The delegates of the Council of Workers returned yesterday from various Russian municipalities. The conclusion of their journeys being that an all-Russian strike on the anniversary of Bloody Sunday is now certain. On this day, all organizations will be brought to a standstill for weeks and the last battle between the proletariat and the government will commence.
Vossische newspaper reports from Warsaw: The troops from the Grochov regiment stationed in the city were ordered to report without weapons to the barracks’ courtyard. Here Cossacks surrounded them. They were searched one by one. On many was apparently found the revolutionary Soldatsky Listok [Soldier’s Newspaper]. All of these men have been imprisoned. The postal strike has now expanded to include the Railroad Mail Service. The post railcars are no longer being connected to the trains, because there are no civil servants present to sort the letters. They are being taken across the border by a trainee motivated by friendliness.
A report by Laffan’s News Agency states: Petersburg, December 6. At the session yesterday of the Socialist Revolutionary Party emissaries returning from the south reported that troops there are prepared to rise up against the tsar and are just waiting for a sign from Petersburg. According to telegrams received here, the city of Novorossiysk is now in the hands of mutinying troops, as is the city of Yekatertinador in the Caucuses, where soldiers are occupying the arsenal and 16,000 guns have been distributed among the workers from that city and from Novorossiysk. A similar movement has broken out anew in Sevastopol.
Tokyo, December 7 (Laffan’s News Agency). A report in the Asahi newspaper confirms that the city of Harbin was in flames on November 30. The supply lines for the Russian troops were cut and the city plundered by the Chinese.
Warsaw, December 8. Reports have reached us from Łódź that the revolutionary movement among the troops is making significant gains. Numerous breaches of discipline are taking place every day.
We have, in addition, received the following reports:
Petersburg, December 8. The resignation of the minister of justice will be officially announced within the next few days. This will not weaken the cabinet’s position (a fine statement from a “cabinet” no longer sitting!). The minister of justice’s successor has not yet been declared.
Warsaw, December 8. According to telegrams from Petersburg, numerous private banks have informed the finance minister that they will be forced to close their businesses if the postal civil servants’ strike were to continue even longer.
A HOAX, PROBABLY
Petersburg, December 9. The leaders of the revolutionary movement have reportedly already sentenced Priest Gapon to death, through accusing him of having been won over to tsarism.* Priest Gapon’s so-called “trip abroad” was nothing less than a veritable flight from his erstwhile colleagues. Gapon has apparently already crossed the German border, with the intention of heading to France.
A HUMOROUS REPORT
A semi-official telegram from Petersburg reads as follows: Petersburg, December 8. Everything quiet here. All rumors circulating abroad are unfounded. The workforce is tired of striking and is returning to work everywhere for the same old conditions. And in the military discipline is returning too.
WITTE: AT HIS WIT’S END
The Frankfurter Zug [Frankfurt Train] newspaper reports: Witte, whose response to the zemstvo delegation’s petition is being withheld from the government’s program, has turned toward joining the reactionary camp. His reception of the zemstvo delegation demonstrated his definitive break with the liberals. However, at this moment in time, the reactionaries find other personalities within the reactionary tendency more pleasant and easier to deal with than Witte, who they don’t necessarily trust. At present, it is Durnovo who has the best chances, declaring that the only men and parties with whom the government could join forces are the infamous reactionary Count Dobrinsky (Tule) and the Agrarian Association, whose congress is in Moscow right now. It is as if a large revolutionary outbreak should be engendered, only for it to be mercilessly crushed by cannons and canister shot.

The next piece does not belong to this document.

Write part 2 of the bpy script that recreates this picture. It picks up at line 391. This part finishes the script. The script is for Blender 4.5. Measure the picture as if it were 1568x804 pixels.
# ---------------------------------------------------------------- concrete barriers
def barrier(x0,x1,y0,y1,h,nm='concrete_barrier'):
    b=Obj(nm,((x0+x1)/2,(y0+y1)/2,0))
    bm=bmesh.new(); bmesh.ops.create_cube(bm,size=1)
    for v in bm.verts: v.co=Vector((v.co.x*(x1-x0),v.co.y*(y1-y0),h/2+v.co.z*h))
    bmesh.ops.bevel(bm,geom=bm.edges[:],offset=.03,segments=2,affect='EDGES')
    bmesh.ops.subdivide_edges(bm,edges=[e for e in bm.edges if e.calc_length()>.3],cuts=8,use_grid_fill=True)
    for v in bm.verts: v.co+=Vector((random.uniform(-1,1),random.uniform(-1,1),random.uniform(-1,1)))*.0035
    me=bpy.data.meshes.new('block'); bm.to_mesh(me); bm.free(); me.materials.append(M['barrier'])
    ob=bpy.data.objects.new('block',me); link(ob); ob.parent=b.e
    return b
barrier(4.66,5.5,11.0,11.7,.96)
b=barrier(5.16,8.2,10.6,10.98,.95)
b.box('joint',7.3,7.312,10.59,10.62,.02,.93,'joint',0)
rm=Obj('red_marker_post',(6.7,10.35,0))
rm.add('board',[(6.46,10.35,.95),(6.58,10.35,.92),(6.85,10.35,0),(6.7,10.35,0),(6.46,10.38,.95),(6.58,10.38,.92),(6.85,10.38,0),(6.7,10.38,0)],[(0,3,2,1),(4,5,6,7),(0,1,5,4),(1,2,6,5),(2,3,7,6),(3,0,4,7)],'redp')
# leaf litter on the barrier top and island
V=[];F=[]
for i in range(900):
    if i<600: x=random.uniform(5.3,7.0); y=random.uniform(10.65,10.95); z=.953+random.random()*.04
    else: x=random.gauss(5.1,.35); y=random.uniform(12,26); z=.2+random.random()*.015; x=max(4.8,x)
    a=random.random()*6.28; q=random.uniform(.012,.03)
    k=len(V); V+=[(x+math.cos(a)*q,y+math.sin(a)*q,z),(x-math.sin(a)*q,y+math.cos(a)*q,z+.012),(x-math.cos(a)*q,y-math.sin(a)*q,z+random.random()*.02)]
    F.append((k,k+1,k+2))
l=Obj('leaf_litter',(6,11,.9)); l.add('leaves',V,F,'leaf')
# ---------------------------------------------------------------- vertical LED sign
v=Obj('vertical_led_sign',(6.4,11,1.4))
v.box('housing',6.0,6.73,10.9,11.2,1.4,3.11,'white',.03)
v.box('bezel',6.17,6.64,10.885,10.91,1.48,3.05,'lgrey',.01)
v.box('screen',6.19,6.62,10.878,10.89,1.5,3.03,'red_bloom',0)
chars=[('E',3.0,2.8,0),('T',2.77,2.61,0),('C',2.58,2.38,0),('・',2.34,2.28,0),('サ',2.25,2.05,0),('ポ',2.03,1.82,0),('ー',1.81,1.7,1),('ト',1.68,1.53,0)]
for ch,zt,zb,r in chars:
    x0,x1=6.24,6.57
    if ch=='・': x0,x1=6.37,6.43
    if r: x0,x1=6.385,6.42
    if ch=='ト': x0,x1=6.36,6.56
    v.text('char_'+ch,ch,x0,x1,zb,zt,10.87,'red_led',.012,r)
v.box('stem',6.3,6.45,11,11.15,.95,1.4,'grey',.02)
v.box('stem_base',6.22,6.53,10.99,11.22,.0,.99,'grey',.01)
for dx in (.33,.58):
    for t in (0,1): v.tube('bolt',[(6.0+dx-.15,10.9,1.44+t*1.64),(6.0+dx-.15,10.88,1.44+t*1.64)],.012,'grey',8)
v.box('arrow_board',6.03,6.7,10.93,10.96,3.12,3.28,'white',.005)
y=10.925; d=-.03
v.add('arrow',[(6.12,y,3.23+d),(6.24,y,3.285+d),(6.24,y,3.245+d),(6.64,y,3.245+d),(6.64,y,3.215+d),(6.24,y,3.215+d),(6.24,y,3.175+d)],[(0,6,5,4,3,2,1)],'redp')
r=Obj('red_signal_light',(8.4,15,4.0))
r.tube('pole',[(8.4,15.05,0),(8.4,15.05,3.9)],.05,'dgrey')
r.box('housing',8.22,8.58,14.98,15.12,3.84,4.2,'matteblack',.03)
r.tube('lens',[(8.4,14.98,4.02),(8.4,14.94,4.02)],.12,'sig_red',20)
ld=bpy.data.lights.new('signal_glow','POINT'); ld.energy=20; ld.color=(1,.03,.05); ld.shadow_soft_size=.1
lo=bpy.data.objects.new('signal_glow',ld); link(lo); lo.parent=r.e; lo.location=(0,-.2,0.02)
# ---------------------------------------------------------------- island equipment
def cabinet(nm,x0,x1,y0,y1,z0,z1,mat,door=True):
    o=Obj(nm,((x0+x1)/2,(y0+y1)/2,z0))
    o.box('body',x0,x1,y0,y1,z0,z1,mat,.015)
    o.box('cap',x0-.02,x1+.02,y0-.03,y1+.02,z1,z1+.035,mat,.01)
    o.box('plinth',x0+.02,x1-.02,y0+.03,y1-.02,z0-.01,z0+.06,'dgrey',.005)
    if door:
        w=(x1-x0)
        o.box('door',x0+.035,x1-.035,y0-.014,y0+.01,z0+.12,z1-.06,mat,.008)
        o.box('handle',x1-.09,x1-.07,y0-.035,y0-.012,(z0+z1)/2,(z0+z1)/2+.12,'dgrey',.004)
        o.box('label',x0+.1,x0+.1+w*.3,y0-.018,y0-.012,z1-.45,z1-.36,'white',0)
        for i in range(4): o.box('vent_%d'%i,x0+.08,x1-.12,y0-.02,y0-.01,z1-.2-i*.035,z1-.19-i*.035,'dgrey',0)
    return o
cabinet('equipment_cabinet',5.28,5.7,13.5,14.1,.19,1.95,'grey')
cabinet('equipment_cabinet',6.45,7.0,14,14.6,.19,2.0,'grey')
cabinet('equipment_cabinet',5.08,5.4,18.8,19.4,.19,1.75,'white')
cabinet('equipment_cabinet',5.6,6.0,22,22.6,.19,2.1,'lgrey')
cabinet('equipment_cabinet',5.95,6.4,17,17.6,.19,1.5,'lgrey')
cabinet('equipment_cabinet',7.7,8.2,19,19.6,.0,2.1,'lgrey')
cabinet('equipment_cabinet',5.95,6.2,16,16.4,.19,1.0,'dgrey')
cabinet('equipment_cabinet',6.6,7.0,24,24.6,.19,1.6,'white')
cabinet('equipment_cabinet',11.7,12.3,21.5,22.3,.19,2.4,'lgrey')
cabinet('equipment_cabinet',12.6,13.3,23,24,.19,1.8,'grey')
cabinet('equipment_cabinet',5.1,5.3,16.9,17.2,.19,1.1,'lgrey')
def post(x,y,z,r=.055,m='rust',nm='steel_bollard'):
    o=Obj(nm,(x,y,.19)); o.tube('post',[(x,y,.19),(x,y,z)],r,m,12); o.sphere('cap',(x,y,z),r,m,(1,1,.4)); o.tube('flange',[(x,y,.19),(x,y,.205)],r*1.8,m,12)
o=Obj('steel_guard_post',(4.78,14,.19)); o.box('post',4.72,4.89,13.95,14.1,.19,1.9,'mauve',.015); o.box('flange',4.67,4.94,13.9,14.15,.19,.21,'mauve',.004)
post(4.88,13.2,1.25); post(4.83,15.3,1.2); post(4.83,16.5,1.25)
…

This would be a foreseeable end to this skating on thin ice, which the darling of German liberalism performs with such virtuosity.
HANNIBAL ANTE PORTAS!*
Nicholas cannot even get peace from the general strike inside his own palace. As our Russian correspondent reports: A strike has broken out among the servants, cooks, and other employees in the tsar’s palace in Tsarskoye Selo. They are demanding a pay-rise. The court minister has accepted all the strikers’ demands.
Both of the party newspapers in Petersburg have to fight legal actions at present.
On December 21 in Petersburg the well-known Russian author [Nikolai Maximovich] Minsky, the editor of Novaya Zhyn [New Life], will be tried for the “distribution of revolutionary propaganda.” This propaganda consists of the fact that the Russian Social Democratic program was inserted into the first issue of our partner newspaper. Minsky will be defended by Grusenberg, a well-known attorney. The trial is open to the public. It is the first time in Russia that a political trial will take place in the public eye.
In January 1906, a similar process will start against the editor of another Social Democratic newspaper Nachalo [The Beginning].
AN EXAMPLE WORTH EMULATING
The municipal councilors in Poznań passed a resolution at their last meeting requesting the magistrate to issue an order, through which 2,000 marks for victims of the Russian disturbances would be allocated.